Software-sorted geographies

Graham, S.D.N (2005). Software-sorted geographies, Progress in Human Geography29, 5 (2005) pp. 1–19. The central claim of the paper is that computerized systems act as "ordinary" mediators through which people encounter the world, hence the term "software sorting":

"Software-sorting is the means through which such selective access is organized (Graham and Wood, 2003). Such processes operate through a vast universe of what Michel Callon (1986) has termed ‘obligatory passage points’. These are particular topological spaces within sociotechnical systems through which actors have to ‘pass’in order that the system actually functions in the way that dominant actors desire. (...) Crucially, however, the links between software-sorting and geographical inequalities are inherently complex, ambivalent and ambiguous. (...) While they are inherently multitudinous, diverse and ambivalent, and operate at multiple scales, the predominant dynamic of contemporary software-sorting innovations seems to be linked closely to the elaboration of neoliberal models of state construction and service provision"

What I also strikingly interesting for my interest in this paper is this:

"attention has turned away from discussions suggesting that such technologies offer access to some ‘virtual’ domain which is somehow distinct and separable, in some binary way, from the ‘real’spaces and places of cities and material urban life (Woolgar, 2002). In their place, much more nuanced and sophisticated approaches are emerging. These stress that new technologies are intimately involved in the fine-grained and subtle transformations, or ‘remediations’, of place- and space-based social worlds (Bolter and Grusin, 2000; Haythornwaite and Wellman, 2002; Graham, 2004a; 2004b). Far from being separated domains, then, such perspectives underline that the coded worlds of the ‘virtual’ actually work to continually constitute, structure and facilitate the place-based practices of the material world (Dodge and Kitchin, 2004: 198). Castells (1996: 373) calls this the shift from ‘virtual reality’to ‘real virtuality’(see Dodge and Kitchin, 2004)."

And I also liked that one:

"In addressing this wide research, policy and activist agenda, the challenge is to maintain a critical and informed position without falling foul of dystopian and absolutist scenarios suggesting that software-sorting techniques are somehow limitless, completely integrated, and all-powerful.

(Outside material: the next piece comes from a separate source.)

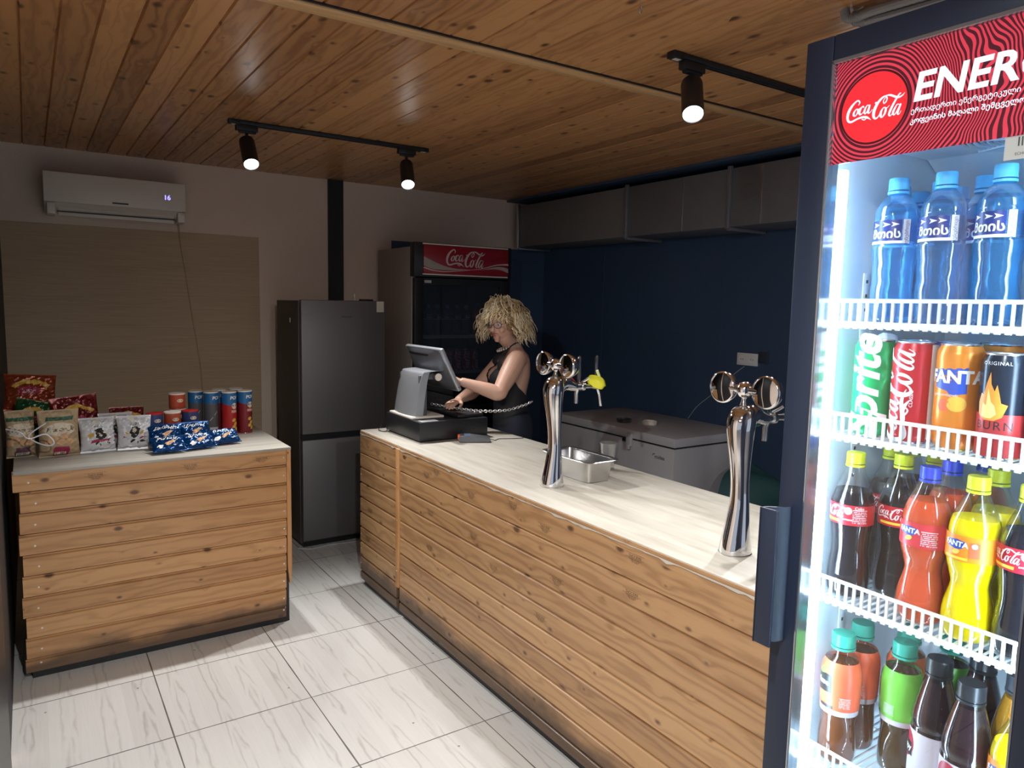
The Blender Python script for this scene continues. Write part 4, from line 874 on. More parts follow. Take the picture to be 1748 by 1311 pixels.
def put(proto, items, z, h0):
    for i, (x, y, rz, lab) in enumerate(items):
        if i == 0: proto.location = (x, y, z); proto.rotation_euler = (0, 0, RZ+rz); proto['label'] = lab
        else: dup(proto, (x, y, z), RZ+rz, lab)
put(WB, [(1.222, .670, .15, 'sky-capped water bottle, leftmost in the front of the top shelf'), (1.222, .594, .10, 'sky-capped water bottle, second from the left in the front of the top shelf'), (1.222, .510, -.05, 'sky-capped water bottle cut by the photo edge on the top shelf front'), (1.222, .436, .3, 'sky-capped water bottle at the far right of the top shelf front'),
         (1.305, .711, .5, 'water bottle behind the leftmost one on the top shelf'), (1.305, .640, -.7, 'water bottle behind the gap between the first two on the top shelf'), (1.30, .570, .5, 'water bottle behind the gap between the second and third on the top shelf'), (1.385, .650, -1.0, 'water bottle in the third row, behind the second one on the top shelf'), (1.39, .7195, 0.3, 'water bottle in the third row next to the left side of the top shelf')], Z1, H)

# --- cans
def can(label, m_side, decals, r=.033, h=.168, name='drink_can', cat='can'):
    t = thing(name, label, cat, (0, 0, -5), RZ, 'drink cans on the second shelf')
    L(MB().lathe([(r*.78, .003), (r*.97, .012), (r, .018), (r, h-.017), (r*.985, h-.0125), (r*.86, h-.0035), (r*.86, h-.002)], 40, cap=False), 'printed_side', m_side, t, smooth=50)
    L(MB().lathe([(0, .005), (r*.6, .004), (r*.74, .0), (r*.8, .003)], 36, cap=False), 'base', P_ALU, t)
    ld = MB().lathe([(r*.86, h-.003), (r*.885, h-.001), (r*.87, h), (r*.82, h-.001), (r*.80, h-.005), (0, h-.0045)], 36, cap=False); ld.box(-.006, -.012, h-.0045, .006, .006, h-.003, .001); L(ld, 'lid', P_ALU, t)
    for (d, m_, nm, th, z, off) in decals:
        o = lay(dense(d), (lambda th, z, off: (lambda x, y: Vector(((r+off)*math.sin(th+x/r), -(r+off)*math.cos(th+x/r), z+y))))(th, z, off)).build(nm, m_, smooth=60); o.parent = t
    return t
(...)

As Koskella (2003) suggests, ‘urban space will always remain less knowable and, thus, less controllable than the restricted panoptic space’"

... given that technologies are not seamless and perfectly working, software-sorted geographies can fail.

Why do I blog this? lots of reading lately from the geography field, certainly because I discovered how that domain address ubiquitous computing from a very relevant angle.